Rows from a 3D scene dataset
——————————

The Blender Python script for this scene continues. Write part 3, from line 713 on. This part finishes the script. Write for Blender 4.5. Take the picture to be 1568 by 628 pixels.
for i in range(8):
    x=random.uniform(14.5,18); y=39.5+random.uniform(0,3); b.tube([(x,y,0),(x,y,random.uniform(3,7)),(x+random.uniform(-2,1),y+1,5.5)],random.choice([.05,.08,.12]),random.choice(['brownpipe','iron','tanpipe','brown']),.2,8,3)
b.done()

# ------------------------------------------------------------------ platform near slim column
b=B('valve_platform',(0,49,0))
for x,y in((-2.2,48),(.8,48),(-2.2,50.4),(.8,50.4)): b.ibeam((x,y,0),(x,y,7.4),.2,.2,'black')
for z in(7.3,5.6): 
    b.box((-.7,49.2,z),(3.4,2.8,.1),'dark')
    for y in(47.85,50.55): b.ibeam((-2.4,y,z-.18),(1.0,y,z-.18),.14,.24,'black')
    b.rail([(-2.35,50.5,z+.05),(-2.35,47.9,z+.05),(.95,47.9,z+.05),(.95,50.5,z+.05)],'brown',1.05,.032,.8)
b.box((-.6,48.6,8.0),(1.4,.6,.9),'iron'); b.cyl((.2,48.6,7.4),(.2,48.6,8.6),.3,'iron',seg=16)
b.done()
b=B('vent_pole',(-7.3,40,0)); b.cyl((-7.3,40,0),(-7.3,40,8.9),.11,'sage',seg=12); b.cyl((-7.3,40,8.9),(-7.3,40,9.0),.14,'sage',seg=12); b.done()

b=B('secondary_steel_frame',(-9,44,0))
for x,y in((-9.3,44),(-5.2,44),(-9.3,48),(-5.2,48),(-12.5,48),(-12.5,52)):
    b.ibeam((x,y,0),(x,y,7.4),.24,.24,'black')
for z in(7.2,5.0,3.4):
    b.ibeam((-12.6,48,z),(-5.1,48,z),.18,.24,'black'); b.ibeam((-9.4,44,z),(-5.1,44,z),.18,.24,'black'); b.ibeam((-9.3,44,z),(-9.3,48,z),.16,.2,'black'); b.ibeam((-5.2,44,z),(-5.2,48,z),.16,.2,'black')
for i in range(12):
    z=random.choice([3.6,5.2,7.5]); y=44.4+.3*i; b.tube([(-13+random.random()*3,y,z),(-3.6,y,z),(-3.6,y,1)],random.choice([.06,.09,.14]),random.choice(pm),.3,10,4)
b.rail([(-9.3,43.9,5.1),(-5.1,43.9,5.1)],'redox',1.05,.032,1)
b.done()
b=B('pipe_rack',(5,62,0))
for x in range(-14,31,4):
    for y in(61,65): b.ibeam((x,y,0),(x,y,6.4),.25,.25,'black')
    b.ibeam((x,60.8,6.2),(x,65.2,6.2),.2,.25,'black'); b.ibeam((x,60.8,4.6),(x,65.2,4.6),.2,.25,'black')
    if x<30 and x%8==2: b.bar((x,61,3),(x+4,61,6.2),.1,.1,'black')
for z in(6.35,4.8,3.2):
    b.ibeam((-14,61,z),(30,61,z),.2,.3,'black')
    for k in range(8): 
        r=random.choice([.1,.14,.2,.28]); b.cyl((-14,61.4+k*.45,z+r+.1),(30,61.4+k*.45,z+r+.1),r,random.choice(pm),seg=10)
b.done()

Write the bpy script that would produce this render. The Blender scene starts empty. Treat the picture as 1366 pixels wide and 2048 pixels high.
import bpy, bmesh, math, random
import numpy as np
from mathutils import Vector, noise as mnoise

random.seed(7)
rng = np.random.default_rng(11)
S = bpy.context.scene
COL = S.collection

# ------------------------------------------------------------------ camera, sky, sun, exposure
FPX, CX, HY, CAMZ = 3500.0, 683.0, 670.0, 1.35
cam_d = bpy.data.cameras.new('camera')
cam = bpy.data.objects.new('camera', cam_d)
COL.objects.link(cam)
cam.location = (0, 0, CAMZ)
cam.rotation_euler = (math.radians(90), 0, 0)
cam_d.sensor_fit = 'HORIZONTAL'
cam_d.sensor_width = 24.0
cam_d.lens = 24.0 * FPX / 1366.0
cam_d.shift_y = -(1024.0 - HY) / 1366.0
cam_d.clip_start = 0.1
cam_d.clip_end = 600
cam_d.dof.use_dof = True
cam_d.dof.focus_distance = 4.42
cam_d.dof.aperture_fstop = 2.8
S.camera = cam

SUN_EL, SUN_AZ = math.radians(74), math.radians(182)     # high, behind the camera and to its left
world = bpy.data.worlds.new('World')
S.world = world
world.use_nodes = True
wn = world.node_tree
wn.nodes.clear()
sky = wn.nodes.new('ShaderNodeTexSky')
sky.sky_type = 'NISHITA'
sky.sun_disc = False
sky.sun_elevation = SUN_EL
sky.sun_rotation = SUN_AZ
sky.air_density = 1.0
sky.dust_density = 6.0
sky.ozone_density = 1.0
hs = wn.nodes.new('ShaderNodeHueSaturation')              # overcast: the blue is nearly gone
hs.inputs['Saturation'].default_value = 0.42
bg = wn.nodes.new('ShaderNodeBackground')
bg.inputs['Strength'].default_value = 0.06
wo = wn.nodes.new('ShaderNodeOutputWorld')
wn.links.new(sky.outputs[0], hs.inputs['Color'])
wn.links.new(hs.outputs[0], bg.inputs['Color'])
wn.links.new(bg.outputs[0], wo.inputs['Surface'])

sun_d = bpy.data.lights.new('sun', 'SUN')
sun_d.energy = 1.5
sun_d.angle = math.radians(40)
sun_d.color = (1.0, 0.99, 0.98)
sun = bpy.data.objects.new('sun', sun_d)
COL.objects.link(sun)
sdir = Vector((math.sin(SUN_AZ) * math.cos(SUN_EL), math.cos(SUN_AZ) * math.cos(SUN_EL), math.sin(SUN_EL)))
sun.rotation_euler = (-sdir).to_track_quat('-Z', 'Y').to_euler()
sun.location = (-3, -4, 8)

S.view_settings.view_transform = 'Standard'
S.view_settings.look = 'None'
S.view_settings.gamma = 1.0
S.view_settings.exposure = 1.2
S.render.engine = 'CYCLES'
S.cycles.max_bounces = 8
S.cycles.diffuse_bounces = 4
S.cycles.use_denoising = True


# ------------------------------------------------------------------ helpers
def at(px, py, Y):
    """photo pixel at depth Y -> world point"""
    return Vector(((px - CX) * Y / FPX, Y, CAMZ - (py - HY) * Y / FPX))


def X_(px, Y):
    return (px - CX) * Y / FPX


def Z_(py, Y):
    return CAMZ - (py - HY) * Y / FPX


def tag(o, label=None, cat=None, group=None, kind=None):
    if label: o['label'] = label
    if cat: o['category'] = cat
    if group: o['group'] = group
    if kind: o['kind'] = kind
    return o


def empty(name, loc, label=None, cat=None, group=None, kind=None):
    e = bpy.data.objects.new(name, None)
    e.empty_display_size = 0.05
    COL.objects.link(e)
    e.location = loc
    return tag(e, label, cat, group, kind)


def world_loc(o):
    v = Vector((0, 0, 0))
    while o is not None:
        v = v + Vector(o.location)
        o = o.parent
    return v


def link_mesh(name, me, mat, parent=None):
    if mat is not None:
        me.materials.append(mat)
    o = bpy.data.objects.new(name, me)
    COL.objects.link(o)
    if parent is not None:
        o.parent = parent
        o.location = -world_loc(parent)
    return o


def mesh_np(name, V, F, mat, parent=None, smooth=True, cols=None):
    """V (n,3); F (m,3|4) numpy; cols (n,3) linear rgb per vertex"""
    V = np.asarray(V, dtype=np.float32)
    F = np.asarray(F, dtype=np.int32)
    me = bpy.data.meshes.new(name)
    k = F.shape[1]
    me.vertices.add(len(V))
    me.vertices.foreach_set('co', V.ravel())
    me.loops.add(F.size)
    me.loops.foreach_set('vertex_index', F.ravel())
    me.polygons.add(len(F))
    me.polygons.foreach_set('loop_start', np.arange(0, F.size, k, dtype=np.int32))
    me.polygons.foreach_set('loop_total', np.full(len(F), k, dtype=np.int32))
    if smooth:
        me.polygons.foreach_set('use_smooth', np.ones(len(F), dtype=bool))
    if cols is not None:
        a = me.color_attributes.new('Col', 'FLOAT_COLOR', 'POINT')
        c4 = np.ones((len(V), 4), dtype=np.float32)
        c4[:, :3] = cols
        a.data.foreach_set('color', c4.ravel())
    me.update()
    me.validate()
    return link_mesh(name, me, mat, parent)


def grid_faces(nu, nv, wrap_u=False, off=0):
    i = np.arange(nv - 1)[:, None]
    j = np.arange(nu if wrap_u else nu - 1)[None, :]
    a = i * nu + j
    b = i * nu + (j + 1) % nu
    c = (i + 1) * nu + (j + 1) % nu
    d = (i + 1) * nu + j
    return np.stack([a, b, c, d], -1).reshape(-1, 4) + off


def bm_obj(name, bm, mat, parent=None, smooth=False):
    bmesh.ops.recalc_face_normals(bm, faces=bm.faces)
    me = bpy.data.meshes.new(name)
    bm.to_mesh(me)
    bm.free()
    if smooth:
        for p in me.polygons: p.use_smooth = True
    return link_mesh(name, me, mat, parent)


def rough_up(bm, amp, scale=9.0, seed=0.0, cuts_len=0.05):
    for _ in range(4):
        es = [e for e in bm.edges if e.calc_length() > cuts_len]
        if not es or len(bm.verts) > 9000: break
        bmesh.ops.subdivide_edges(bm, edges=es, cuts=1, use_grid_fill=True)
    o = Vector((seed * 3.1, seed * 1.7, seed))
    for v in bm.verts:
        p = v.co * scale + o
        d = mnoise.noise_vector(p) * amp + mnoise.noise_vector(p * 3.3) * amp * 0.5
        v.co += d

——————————

Give back, word for word, only the lines above from the line holding "Write the bpy" to the line holding "COL = S.collection", both included.

COMPLETED EXERCISE ▸
Write the bpy script that would produce this render. The Blender scene starts empty. Treat the picture as 1366 pixels wide and 2048 pixels high.
import bpy, bmesh, math, random
import numpy as np
from mathutils import Vector, noise as mnoise

random.seed(7)
rng = np.random.default_rng(11)
S = bpy.context.scene
COL = S.collection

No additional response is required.